Meditation Classroom

See below: I shamelessly stole this clip from an email from Stephanie West Allen (here is the link to her brain blog:

http://westallen.typepad.com/brains_on_purpose/

(The link to the article from which this clip was taken is at the
bottom of this post.)


Meditative Spaces

On her last sabbatical, Fran Grace went into the woods. In a remote cabin in a southeastern Oregon forest, with no electricity, Internet or phone, the University of Redlands religious studies chair sat down and began to meditate. When she returned to the California campus in fall 2004, she changed her class offerings — shifting from courses like “Religion and Hate” to contemplative-based classes in meditation, healing and compassion.

“It brought forth a commitment in me to see how do we integrate these kinds of contemplative moments in a learning environment for students, where they can drop down to a deeper level, a calmer level,” says Grace. “It seems so obvious to me that a calmer mind is a more focused mind and a more focused mind is a better learning mind. But we don’t really ever talk about that.”
Grace, who offers two-credit meditation courses at Redlands, spearheaded an effort this summer to transform a standard classroom into
a meditation classroom – a yellow-painted space with zafus and zabutons (cushions and mats) instead of desks and chairs. “I walk in the room and I sort of feel uplifted,” says Brianna Wetteland, a sophomore who is taking Grace’s meditation class this fall. “There really aren’t words for it,” she says of meditation. “It’s just the experience of it, just the way I feel toward people. I have this newfound appreciation for everyone and everything in my life.”

The University of Redlands’ meditation classroom is somewhat unique in that it was specifically designed to be an academic space – it’s housed not within the chaplain’s or student affairs office, but instead in the department of religious studies. Yet, grounded by research showing the physiological, mental and cognitive benefits of meditation, colleges all across the country are adding spaces specifically designed for meditation, each with a unique institutional signature.
………………
Colleges of all types are creating meditative spaces. The University of Idaho’s University Commons, constructed in 2000, has a meditation room that faces north with a view of wheat fields against mountains, a university spokeswoman wrote in an e-mail. Others wrote in to describe an
outdoor labyrinth at Richland College in Dallas, where a memorial brick walkway honoring deceased staff members runs alongside the gravel path — about a half-mile in length into the center and back — and also a 30-foot-wide circle labyrinth that students at Green Mountain College, in Vermont, built of slate in the spring of 2006.

Students at Warren Wilson College, in North Carolina, built a stone meditation hut around the turn of this century. Although it is kind of cave-like – dark and cold — so a study room turned meditation and tea room transformed this fall adjoins the suites where members of a Buddhist-themed student organization live, says Hun Lye, a professor of religious studies at Warren Wilson. Also in North Carolina, Rev.
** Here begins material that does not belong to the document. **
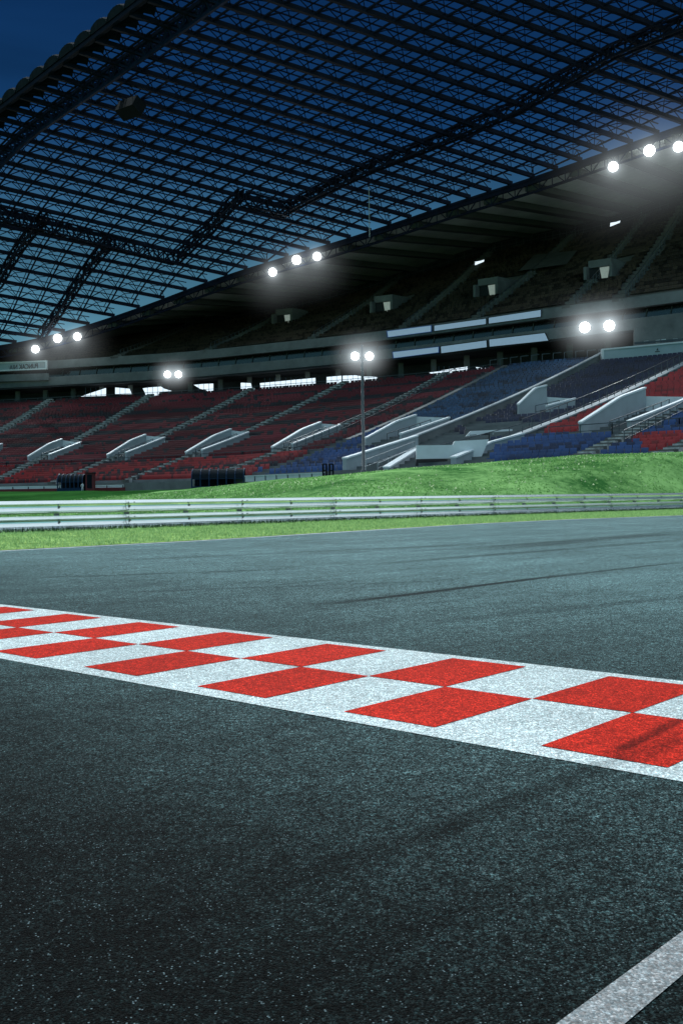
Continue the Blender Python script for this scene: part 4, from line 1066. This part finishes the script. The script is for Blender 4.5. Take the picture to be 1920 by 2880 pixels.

Tim Auman, the chaplain for Wake Forest University, describes plans to finish renovations on a small inter-faith meditation room – “neutral space” — in the university center by February 1. It will be the second meditation room on campus: The first is clearly Christian in nature, reflecting Wake Forest’s Baptist heritage.

“Even though the meditation room we’re building is small, it has very symbolic value for us as a university, in that we say to our community we recognize that there is a large amount of religious diversity on our campus,” Auman says. “And we have that whole other group of college students who consider themselves spiritual but not religious. They have their own particular needs in terms of places where they want to reflect.”

Indeed, it seems the majority of college students consider themselves to be spiritual in some way. A 2005 study by University of California at Los Angeles researchers found that 80 percent of freshmen have an interest in spirituality – but while they expect guidance from their colleges on spiritual matters, those expectations often aren’t met. In an earlier pilot study of college juniors, the researchers found that nearly two-thirds said their professors don’t encourage discussion of spiritual or religious matters.